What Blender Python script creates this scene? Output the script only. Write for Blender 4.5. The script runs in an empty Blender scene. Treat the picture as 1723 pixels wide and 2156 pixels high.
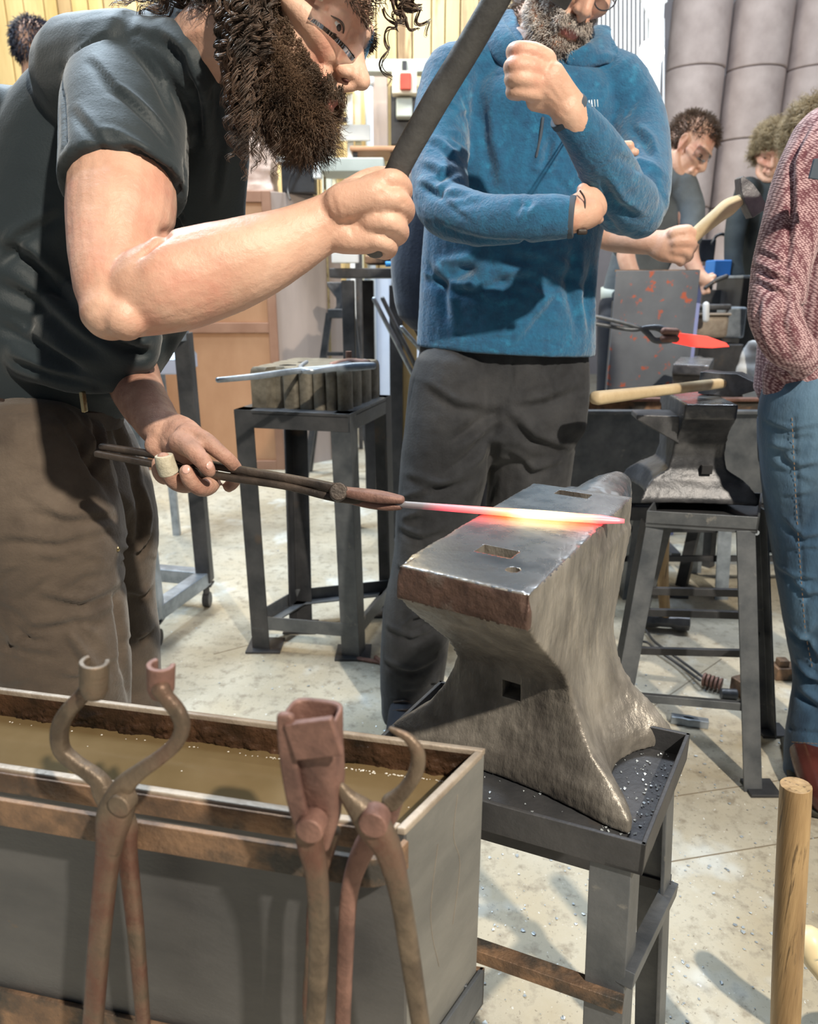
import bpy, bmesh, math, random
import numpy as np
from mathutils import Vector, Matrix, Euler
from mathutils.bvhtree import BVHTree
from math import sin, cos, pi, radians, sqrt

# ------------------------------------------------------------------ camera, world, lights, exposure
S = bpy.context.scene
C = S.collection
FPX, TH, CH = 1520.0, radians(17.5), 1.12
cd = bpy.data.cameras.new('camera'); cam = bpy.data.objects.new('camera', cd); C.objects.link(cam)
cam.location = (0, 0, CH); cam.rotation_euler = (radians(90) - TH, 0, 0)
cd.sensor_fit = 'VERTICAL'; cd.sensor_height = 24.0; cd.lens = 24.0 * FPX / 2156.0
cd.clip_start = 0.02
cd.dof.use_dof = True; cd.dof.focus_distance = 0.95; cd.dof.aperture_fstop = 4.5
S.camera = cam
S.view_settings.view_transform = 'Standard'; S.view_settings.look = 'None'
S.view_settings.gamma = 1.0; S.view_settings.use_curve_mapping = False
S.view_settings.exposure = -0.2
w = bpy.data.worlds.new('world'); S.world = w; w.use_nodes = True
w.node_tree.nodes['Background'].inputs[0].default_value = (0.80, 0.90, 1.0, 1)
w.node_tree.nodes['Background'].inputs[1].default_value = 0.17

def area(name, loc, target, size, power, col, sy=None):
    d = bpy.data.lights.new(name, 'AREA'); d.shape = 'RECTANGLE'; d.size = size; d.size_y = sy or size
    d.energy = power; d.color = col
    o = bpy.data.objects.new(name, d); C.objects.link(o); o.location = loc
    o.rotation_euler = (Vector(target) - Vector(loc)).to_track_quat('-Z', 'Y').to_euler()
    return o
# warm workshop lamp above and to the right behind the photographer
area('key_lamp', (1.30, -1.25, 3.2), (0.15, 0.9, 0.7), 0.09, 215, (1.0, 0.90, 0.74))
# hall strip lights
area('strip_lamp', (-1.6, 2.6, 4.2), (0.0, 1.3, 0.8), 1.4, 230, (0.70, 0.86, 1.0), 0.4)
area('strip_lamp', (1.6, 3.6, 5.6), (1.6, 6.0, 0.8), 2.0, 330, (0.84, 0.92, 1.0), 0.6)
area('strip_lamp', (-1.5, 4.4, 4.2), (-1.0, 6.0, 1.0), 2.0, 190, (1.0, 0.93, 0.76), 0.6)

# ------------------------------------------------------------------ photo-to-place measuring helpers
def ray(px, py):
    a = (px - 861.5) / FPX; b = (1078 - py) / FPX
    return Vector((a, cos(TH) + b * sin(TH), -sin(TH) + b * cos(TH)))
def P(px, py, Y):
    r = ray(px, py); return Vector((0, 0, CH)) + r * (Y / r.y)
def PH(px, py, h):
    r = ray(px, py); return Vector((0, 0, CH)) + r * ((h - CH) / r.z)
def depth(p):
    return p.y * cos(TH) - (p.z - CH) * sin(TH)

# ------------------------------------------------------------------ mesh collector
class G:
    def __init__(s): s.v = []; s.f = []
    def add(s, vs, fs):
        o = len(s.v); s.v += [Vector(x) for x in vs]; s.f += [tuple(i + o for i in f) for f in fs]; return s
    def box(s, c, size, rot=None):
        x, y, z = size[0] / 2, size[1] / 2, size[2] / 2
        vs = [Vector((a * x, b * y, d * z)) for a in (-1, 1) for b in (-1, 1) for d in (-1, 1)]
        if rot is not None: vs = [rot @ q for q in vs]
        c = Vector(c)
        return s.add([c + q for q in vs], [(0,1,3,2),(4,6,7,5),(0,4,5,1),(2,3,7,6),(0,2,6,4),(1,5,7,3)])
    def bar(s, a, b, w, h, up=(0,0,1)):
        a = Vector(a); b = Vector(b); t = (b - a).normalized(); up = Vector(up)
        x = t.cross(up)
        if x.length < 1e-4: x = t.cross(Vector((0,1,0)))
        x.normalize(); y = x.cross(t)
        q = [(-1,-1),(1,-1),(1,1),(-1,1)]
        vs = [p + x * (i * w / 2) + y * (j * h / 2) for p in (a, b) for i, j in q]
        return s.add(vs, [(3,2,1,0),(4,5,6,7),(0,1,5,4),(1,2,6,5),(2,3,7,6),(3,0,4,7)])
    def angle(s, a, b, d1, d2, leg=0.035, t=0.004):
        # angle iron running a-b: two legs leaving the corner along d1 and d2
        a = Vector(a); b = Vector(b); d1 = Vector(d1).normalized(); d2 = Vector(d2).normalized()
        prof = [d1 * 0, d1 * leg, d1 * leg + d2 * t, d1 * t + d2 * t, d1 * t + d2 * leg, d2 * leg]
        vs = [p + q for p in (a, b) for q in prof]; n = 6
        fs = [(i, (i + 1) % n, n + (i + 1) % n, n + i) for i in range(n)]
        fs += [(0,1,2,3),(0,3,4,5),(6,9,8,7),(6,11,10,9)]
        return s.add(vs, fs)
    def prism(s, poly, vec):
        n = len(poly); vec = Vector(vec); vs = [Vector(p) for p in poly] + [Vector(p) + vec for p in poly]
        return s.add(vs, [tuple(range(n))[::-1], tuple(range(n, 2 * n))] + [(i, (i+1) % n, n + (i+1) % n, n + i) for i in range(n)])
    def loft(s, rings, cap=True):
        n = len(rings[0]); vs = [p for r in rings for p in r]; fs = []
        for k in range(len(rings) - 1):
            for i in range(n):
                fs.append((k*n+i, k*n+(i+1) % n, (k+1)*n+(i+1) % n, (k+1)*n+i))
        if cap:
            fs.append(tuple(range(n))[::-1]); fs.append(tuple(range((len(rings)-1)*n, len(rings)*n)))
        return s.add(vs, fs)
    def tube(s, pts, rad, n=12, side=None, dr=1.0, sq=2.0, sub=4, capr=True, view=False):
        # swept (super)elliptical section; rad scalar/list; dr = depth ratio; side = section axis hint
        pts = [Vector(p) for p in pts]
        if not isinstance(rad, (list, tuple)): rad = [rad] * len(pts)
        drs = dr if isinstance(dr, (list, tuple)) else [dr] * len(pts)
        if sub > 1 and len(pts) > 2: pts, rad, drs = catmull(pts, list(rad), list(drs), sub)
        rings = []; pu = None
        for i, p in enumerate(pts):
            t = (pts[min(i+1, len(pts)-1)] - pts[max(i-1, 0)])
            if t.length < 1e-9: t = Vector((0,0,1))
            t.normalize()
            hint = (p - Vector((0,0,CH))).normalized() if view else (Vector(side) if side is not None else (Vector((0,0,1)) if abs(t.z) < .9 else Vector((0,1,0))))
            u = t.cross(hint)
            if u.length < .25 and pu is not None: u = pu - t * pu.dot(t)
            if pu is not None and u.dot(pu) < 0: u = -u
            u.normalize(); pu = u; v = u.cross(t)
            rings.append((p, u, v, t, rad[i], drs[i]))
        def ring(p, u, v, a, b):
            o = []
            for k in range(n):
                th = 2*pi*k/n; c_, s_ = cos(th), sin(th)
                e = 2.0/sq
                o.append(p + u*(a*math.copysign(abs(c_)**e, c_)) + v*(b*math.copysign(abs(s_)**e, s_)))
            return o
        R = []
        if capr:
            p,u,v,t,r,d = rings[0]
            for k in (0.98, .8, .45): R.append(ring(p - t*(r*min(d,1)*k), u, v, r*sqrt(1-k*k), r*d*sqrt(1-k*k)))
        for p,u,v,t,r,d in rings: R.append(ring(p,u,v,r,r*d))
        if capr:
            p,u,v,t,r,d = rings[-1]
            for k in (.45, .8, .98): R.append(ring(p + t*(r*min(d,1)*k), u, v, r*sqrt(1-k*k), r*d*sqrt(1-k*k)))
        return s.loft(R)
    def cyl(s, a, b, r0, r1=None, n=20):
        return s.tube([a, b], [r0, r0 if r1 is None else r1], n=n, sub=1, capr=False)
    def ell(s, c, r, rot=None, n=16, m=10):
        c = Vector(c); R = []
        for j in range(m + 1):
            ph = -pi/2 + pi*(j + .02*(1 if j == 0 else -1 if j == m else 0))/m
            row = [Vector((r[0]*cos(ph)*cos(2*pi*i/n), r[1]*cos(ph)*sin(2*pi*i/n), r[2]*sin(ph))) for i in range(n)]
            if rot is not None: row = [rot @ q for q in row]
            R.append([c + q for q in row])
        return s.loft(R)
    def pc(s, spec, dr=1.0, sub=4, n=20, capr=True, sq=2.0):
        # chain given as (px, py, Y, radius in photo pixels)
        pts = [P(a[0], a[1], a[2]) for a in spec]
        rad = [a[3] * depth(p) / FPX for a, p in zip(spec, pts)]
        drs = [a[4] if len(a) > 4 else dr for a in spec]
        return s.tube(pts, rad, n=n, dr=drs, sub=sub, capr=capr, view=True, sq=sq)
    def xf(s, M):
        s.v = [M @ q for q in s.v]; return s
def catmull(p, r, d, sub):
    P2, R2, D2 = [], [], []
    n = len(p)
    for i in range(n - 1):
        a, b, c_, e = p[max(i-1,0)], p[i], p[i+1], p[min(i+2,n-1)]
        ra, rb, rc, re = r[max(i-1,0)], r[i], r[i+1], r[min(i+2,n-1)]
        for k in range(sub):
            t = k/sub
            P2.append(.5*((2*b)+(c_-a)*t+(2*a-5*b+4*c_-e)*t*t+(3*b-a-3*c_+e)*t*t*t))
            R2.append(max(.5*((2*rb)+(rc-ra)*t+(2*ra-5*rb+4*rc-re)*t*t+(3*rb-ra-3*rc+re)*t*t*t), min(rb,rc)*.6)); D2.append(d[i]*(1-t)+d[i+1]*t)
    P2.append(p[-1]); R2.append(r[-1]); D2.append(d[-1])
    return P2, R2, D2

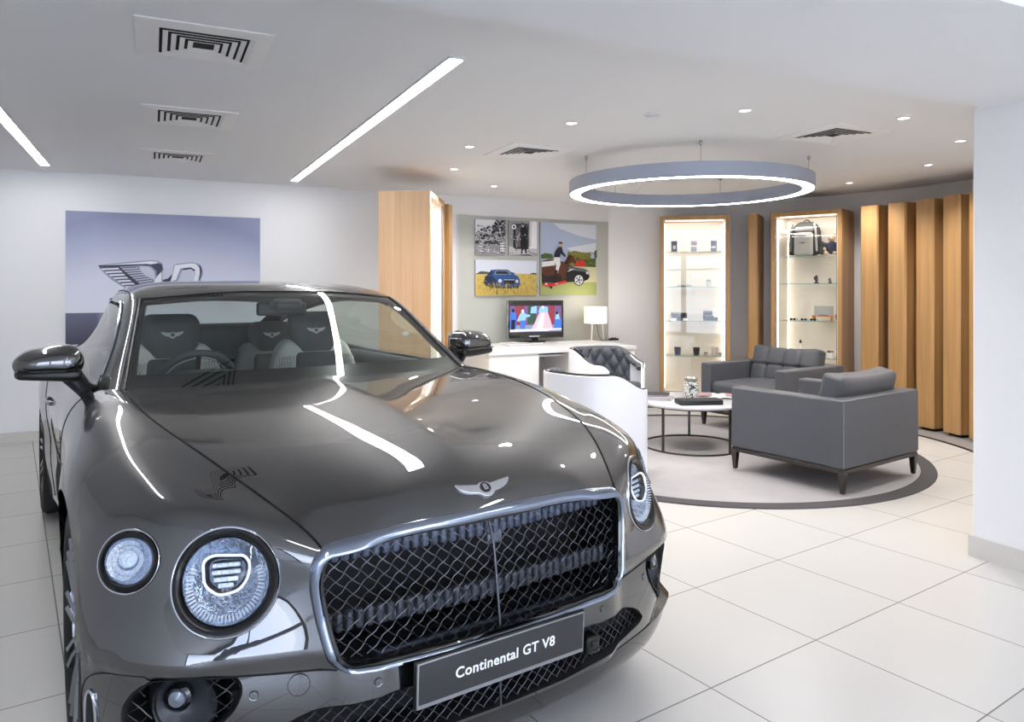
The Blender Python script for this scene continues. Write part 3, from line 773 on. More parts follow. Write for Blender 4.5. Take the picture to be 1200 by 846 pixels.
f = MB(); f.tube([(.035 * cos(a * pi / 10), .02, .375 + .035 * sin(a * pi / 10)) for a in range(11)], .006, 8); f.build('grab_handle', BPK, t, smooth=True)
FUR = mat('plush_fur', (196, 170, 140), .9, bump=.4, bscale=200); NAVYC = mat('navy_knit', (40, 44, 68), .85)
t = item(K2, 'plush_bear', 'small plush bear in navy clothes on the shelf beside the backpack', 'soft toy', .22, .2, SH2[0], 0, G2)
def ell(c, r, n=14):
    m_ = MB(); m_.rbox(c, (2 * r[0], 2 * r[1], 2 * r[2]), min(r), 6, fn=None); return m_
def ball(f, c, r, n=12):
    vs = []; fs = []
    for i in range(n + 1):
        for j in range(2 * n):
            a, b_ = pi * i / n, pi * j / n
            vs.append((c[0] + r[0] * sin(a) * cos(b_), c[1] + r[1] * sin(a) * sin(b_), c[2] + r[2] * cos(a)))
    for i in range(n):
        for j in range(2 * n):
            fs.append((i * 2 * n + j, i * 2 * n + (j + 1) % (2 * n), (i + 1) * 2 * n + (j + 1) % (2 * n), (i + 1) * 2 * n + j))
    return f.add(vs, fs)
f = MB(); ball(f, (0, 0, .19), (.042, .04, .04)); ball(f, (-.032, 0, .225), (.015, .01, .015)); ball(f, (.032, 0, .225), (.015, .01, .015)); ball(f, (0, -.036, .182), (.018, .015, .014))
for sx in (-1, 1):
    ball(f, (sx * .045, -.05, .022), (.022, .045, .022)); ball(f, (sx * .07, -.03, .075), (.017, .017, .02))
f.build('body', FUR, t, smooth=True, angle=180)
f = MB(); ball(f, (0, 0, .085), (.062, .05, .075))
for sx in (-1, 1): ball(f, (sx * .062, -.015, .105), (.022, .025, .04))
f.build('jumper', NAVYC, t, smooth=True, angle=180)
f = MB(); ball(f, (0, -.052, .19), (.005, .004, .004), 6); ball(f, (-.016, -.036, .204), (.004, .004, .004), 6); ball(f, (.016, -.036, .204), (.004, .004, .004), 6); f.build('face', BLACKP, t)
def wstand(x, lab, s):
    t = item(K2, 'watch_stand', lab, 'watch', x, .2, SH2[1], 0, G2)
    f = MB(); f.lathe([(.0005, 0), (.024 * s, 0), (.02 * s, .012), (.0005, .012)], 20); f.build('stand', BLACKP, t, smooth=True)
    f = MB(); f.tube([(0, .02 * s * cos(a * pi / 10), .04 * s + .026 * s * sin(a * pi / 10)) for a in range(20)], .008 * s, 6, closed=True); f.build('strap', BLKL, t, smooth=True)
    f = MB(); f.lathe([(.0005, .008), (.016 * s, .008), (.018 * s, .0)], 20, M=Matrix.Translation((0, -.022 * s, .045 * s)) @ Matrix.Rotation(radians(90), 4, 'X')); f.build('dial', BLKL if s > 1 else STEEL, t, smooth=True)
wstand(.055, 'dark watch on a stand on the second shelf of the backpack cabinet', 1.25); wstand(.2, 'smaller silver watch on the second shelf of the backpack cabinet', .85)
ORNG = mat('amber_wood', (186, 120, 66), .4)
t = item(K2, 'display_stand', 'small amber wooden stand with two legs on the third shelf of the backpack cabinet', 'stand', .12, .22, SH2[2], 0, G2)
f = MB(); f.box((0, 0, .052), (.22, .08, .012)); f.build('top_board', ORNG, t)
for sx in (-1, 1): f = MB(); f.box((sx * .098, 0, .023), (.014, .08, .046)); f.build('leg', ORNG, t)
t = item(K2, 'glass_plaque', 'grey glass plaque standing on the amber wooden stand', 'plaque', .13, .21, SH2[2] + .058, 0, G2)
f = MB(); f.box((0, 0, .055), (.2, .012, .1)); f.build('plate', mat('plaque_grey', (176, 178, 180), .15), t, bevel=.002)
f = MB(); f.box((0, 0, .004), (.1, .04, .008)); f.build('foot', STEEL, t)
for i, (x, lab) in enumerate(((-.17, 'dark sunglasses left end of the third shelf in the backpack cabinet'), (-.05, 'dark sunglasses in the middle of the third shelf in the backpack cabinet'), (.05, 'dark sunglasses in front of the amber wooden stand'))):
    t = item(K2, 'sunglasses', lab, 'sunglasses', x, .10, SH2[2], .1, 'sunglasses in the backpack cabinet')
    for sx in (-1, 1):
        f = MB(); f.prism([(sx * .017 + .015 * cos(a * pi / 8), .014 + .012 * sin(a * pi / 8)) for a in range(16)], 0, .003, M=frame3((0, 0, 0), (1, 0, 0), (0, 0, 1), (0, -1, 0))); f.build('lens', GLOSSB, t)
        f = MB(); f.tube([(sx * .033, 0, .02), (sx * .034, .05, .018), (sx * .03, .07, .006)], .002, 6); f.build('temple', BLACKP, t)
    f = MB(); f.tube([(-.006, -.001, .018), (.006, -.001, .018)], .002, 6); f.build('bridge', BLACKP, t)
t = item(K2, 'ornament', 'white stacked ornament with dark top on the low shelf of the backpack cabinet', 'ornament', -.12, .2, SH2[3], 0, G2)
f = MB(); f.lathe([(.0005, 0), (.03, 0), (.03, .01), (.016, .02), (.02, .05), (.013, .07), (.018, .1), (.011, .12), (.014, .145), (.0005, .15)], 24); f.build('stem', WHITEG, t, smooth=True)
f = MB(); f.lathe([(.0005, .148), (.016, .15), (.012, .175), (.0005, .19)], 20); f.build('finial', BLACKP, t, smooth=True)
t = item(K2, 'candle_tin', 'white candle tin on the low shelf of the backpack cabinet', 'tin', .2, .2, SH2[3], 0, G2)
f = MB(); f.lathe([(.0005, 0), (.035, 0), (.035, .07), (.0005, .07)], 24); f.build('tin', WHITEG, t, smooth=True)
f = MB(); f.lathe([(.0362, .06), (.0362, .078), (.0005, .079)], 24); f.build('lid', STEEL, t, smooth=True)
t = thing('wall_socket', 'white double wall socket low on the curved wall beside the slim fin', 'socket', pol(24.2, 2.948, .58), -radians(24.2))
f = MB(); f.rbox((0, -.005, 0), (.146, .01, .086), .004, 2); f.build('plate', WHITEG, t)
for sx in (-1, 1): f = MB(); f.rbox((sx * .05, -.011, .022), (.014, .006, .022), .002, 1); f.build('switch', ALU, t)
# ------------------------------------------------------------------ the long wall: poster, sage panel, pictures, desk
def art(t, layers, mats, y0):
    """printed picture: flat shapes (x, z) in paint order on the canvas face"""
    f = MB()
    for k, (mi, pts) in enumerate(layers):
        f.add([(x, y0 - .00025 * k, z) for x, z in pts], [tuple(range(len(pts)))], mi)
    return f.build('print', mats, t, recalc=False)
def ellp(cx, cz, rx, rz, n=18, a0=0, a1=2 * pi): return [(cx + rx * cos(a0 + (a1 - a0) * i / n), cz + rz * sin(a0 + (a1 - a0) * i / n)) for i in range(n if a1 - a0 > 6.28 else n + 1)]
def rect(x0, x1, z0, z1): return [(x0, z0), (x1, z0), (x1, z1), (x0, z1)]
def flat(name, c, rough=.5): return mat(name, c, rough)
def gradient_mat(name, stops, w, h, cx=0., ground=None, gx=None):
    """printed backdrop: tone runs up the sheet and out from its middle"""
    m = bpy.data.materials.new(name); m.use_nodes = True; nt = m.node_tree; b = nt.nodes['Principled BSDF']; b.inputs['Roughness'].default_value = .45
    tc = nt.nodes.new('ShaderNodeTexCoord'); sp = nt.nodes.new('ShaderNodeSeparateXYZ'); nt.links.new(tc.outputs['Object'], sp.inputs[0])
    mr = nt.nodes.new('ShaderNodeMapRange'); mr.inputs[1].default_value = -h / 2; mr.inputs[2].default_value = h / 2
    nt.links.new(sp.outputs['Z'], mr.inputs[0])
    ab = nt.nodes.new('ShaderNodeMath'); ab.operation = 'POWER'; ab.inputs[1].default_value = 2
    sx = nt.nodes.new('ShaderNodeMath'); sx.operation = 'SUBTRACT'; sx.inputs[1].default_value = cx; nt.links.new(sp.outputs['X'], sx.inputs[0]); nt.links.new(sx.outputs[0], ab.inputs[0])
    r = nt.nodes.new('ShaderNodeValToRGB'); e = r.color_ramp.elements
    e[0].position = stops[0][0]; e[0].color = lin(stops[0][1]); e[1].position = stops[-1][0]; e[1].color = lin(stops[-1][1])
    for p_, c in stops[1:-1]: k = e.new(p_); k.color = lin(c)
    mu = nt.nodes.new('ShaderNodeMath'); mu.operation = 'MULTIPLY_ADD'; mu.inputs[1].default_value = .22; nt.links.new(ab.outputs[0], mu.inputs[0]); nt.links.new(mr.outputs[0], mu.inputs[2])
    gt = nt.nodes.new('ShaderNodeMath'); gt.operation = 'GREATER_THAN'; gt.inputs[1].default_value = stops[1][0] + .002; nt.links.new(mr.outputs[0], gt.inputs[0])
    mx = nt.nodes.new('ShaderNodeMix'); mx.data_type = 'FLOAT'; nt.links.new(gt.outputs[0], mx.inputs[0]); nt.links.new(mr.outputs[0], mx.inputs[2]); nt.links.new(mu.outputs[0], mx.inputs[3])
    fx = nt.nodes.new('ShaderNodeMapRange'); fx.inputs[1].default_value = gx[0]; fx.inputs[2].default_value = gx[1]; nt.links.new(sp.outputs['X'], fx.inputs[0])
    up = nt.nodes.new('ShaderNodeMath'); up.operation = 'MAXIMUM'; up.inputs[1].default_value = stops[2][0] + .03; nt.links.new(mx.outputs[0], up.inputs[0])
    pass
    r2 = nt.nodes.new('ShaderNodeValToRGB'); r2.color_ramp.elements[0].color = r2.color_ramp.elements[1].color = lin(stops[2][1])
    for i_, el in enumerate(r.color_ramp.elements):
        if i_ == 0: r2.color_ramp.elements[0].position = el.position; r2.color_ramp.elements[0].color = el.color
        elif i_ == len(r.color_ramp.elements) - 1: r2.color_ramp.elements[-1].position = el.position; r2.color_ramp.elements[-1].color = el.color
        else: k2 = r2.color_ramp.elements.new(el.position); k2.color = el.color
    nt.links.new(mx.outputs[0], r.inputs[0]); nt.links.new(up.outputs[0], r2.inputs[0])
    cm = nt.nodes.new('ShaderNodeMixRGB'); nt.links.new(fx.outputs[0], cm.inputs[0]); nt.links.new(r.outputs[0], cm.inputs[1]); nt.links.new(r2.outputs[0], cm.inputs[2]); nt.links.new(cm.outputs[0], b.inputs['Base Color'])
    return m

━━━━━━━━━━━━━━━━

* EXERCISE DETAILS:
Please reproduce, word for word, every line from the first line of the records above through the line containing "from math import sin, cos, pi, radians, sqrt", and leave out the pictures.

* CORRECT ANSWER:
What Blender Python script creates this scene? Output the script only. Write for Blender 4.5. The script runs in an empty Blender scene. Treat the picture as 1723 pixels wide and 2156 pixels high.
import bpy, bmesh, math, random
import numpy as np
from mathutils import Vector, Matrix, Euler
from mathutils.bvhtree import BVHTree
from math import sin, cos, pi, radians, sqrt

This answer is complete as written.